**YOUR OBJECTIVE**
From the listing that follows, output everything exactly except the pictures.

═════ SOURCE MATERIAL

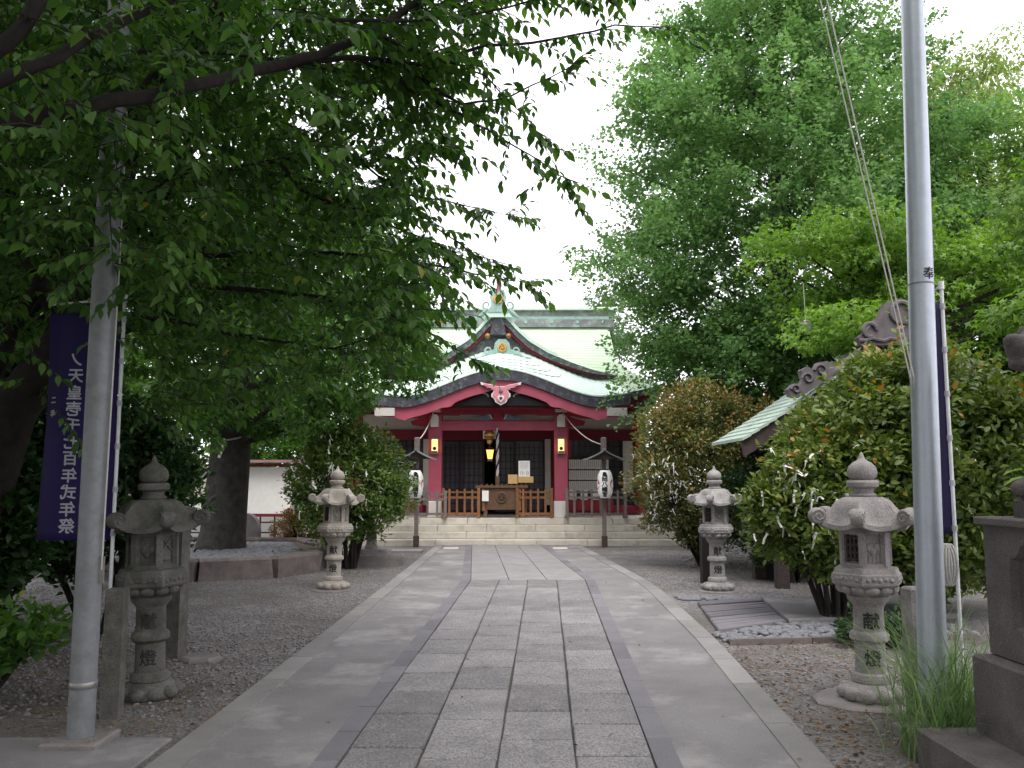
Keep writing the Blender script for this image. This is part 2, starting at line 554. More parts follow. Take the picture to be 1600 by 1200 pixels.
def clump_leaves(centres, radii, per, flat=.6, droop=.3, shell=.55):
    """leaf positions, axes and normals round clump centres (n,3) with radii (n,)"""
    n = len(centres)
    c = np.repeat(centres, per, axis=0)
    r = np.repeat(radii, per)
    d = unit(rng.normal(size=(n * per, 3)))
    rad = shell + (1 - shell) * rng.random(n * per) ** .6
    rad *= 0.75 + 0.35 * rng.random(n * per)
    p = c + d * (r * rad)[:, None] * np.array([1, 1, flat])
    ax = d * np.array([1, 1, .4]) + rng.normal(size=d.shape) * .55
    ax[:, 2] -= droop
    nr = d * .5 + rng.normal(size=d.shape) * .45 + np.array([0, 0, .75])
    return p, ax, nr

# ================================================================== SETTING
def lerp_tab(tab, y):
    for (y0, x0), (y1, x1) in zip(tab, tab[1:]):
        if y <= y1:
            return x0 + (x1 - x0) * (y - y0) / (y1 - y0)
    return tab[-1][1]


g = MB().add([(-200, -100, 0), (200, -100, 0), (200, 300, 0), (-200, 300, 0)], [(0, 1, 2, 3)]).build('ground', M['ground'])
tag(g, kind='structure')

T_OL = [(-2, -2.2), (5.7, -2.0), (13.9, -1.9), (21.4, -1.84)]
T_OR = [(-2, 1.28), (5.15, 1.79), (8.6, 2.02), (12.7, 2.15), (13.9, 2.13), (21.4, 1.66)]
T_SL = [(-2, -1.37), (5.04, -1.12), (13.9, -.8), (21.4, -1.13)]
T_SR = [(-2, .66), (5.04, .95), (13.9, 1.31), (21.4, .83)]
OL = lambda y: lerp_tab(T_OL, y)
OR_ = lambda y: lerp_tab(T_OR, y)
SL = lambda y: lerp_tab(T_SL, y)
SR = lambda y: lerp_tab(T_SR, y)
KW, SW = .2, .15


def slab(name, quad, z0, z1, m, parent, bev=.008, tilt=0.0):
    """flat stone with chamfered upper edge over a quad of x,y corners"""
    cx = sum(p[0] for p in quad) / 4
    cyy = sum(p[1] for p in quad) / 4
    vs = []
    dz = [rnd.uniform(-tilt, tilt) for _ in range(4)]
    for k, (zz, ins) in enumerate(((z0, 0), (z1 - bev, 0), (z1, bev))):
        for i, p in enumerate(quad):
            d = math.hypot(p[0] - cx, p[1] - cyy)
            f = 1 - ins * 1.3 / d
            vs.append((cx + (p[0] - cx) * f, cyy + (p[1] - cyy) * f, zz + (dz[i] if k else 0)))
    fs = [(8, 9, 10, 11)]
    for k in range(2):
        for i in range(4):
            j = (i + 1) % 4
            fs.append((4 * k + i, 4 * k + j, 4 * k + 4 + j, 4 * k + 4 + i))
    return MB().add(vs, fs).build(name, m, parent)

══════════

**THE COMPLETED TASK**
Keep writing the Blender script for this image. This is part 2, starting at line 554. More parts follow. Take the picture to be 1600 by 1200 pixels.
def clump_leaves(centres, radii, per, flat=.6, droop=.3, shell=.55):
    """leaf positions, axes and normals round clump centres (n,3) with radii (n,)"""
    n = len(centres)
    c = np.repeat(centres, per, axis=0)
    r = np.repeat(radii, per)
    d = unit(rng.normal(size=(n * per, 3)))
    rad = shell + (1 - shell) * rng.random(n * per) ** .6
    rad *= 0.75 + 0.35 * rng.random(n * per)
    p = c + d * (r * rad)[:, None] * np.array([1, 1, flat])
    ax = d * np.array([1, 1, .4]) + rng.normal(size=d.shape) * .55
    ax[:, 2] -= droop
    nr = d * .5 + rng.normal(size=d.shape) * .45 + np.array([0, 0, .75])
    return p, ax, nr

# ================================================================== SETTING
def lerp_tab(tab, y):
    for (y0, x0), (y1, x1) in zip(tab, tab[1:]):
        if y <= y1:
            return x0 + (x1 - x0) * (y - y0) / (y1 - y0)
    return tab[-1][1]


g = MB().add([(-200, -100, 0), (200, -100, 0), (200, 300, 0), (-200, 300, 0)], [(0, 1, 2, 3)]).build('ground', M['ground'])
tag(g, kind='structure')

T_OL = [(-2, -2.2), (5.7, -2.0), (13.9, -1.9), (21.4, -1.84)]
T_OR = [(-2, 1.28), (5.15, 1.79), (8.6, 2.02), (12.7, 2.15), (13.9, 2.13), (21.4, 1.66)]
T_SL = [(-2, -1.37), (5.04, -1.12), (13.9, -.8), (21.4, -1.13)]
T_SR = [(-2, .66), (5.04, .95), (13.9, 1.31), (21.4, .83)]
OL = lambda y: lerp_tab(T_OL, y)
OR_ = lambda y: lerp_tab(T_OR, y)
SL = lambda y: lerp_tab(T_SL, y)
SR = lambda y: lerp_tab(T_SR, y)
KW, SW = .2, .15


def slab(name, quad, z0, z1, m, parent, bev=.008, tilt=0.0):
    """flat stone with chamfered upper edge over a quad of x,y corners"""
    cx = sum(p[0] for p in quad) / 4
    cyy = sum(p[1] for p in quad) / 4
    vs = []
    dz = [rnd.uniform(-tilt, tilt) for _ in range(4)]
    for k, (zz, ins) in enumerate(((z0, 0), (z1 - bev, 0), (z1, bev))):
        for i, p in enumerate(quad):
            d = math.hypot(p[0] - cx, p[1] - cyy)
            f = 1 - ins * 1.3 / d
            vs.append((cx + (p[0] - cx) * f, cyy + (p[1] - cyy) * f, zz + (dz[i] if k else 0)))
    fs = [(8, 9, 10, 11)]
    for k in range(2):
        for i in range(4):
            j = (i + 1) % 4
            fs.append((4 * k + i, 4 * k + j, 4 * k + 4 + j, 4 * k + 4 + i))
    return MB().add(vs, fs).build(name, m, parent)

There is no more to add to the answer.